You've heard'em before, the arrogantly confident prediction turns out be
laughingly wrong. For example those who have been proclaiming
"HTML is dead" didn't quite understand the use of in-line info updating
features without page-refreshes, today however they are on the revivalist
Ajax bandwagon. :-)
Now comes a pure Jakob Nielsen gem:
"we've now reached the limits of the current GUI paradigm."
He says: "Displaying commands in menus, toolbars, and dialog boxes works
with a limited number of elements. But Microsoft Word 2003 has 1,500
commands, and users typically have no clue where to find most of them."

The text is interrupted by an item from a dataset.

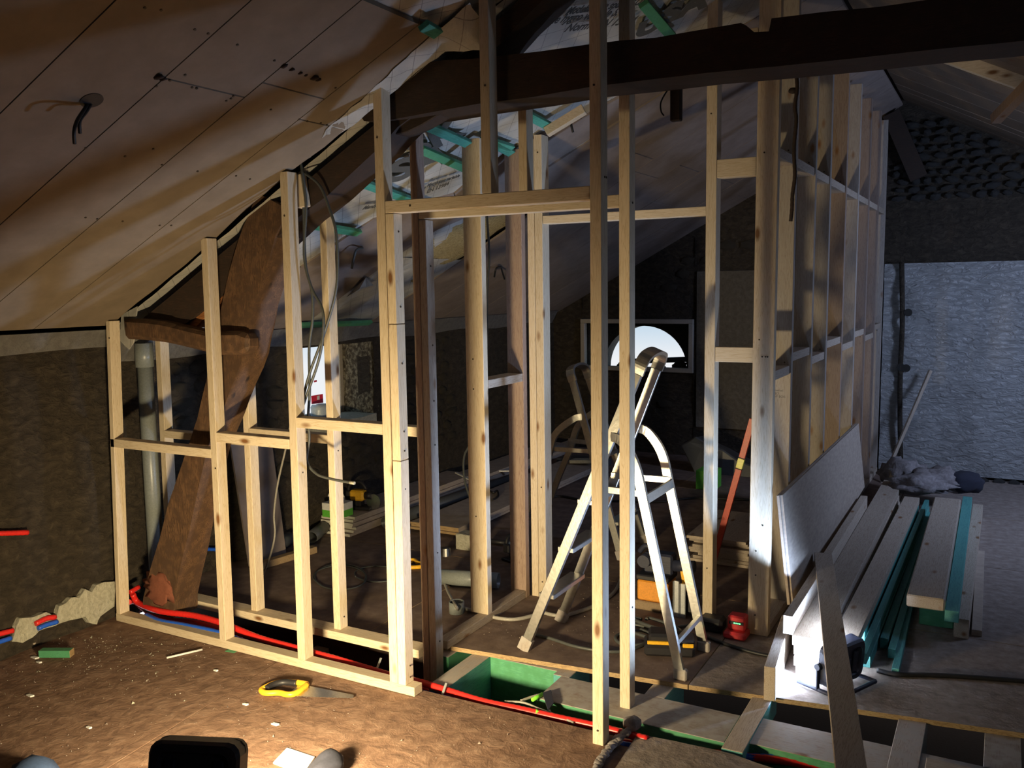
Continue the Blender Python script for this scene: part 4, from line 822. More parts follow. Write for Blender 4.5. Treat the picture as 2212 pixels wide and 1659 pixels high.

It may not occur to non-designers like Nielsen that an app does not have to
have 1,500 features, and all the attendant problems thereof. We don't have
to solve problems *after* they have been created; we can design them out of
existence to begin with.
"Much as I have criticized Microsoft for its thousands of buried features,
the company actually has a good usability team and was well aware of the
problems. Basically, it tried to retrofit usability onto an overly
complicated foundation and failed. Microsoft has now finally realized that
enough is enough: The company is parting ways with the old UI and going for
something completely new."
Apparently one thing the MSFT usability team hasn't learned is the pathetic
notion that everything under the sun has to be squeezed into a few
applications whose learnability curve will forever be steep no matter what
paradigm they choose to impose.
<http://www.useit.com/alertbox/wysiwyg.html>
(Incidentally, I'm someone who has been using and advocating app design
without menus for 15 years and have ranted about it here on more than one
occasion in the past. So I have nothing against not using menus per se.)
----
Ziya
Best Practices,
For when you've run out of your own ideas and context.